I mean, it's a little odd, right? After all that conflict, Teferi just sort of gets his spark in a powerstone handed to him by Jhoira, with the comically abrupt not-really-explanation-not-even-a-sentence of "The Mana Rig", and while we get some ambivalence on Teferi's part, that's largely that. That's not necessarily a bad thing -- reading is dependent on gaps, remember -- but it's a good example of some of the weirder pacing issues Dominaria's story had. There are some passages that, like Teferi's two somewhat self contained stories, take a leisurely approach to exploring the character dynamics, and then abruptly the story will switch to a highly compressed mode. We're left to largely fill in the gaps on Teferi's internal thoughts in these passages on our own. And, of course, we're also left to fill in the gaps of what the heck happened with "The Mana Rig" that let Jhoira just sorta . . .  retrieve Teferi's spark and stick it in a rock.

I think this shifts the meaning somewhat as well. If it was that easy for Teferi to get his powers back -- and we have no textual indication to suggest that it wasn't, because, again, there just isn't any exploration of how it was done -- does that soul searching Teferi had to do have the same impact? If he just has to think about it for a few hours, what does that mean? These things, too, might prompt a reconsideration of the past.

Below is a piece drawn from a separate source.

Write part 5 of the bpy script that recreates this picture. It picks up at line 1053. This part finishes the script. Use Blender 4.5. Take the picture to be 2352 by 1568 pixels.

Dominaria left me with a lot of questions like this. Teferi's story is probably one of the most neatly and comprehensively explored threads. Others suffered far more from some weird compression (probably an artifact of the loss of the second Dominaria set to the Core Set) and lack of resolution. Dominaria left the future very open-ended . . .  so open-ended that at times the present of the story was left rather empty.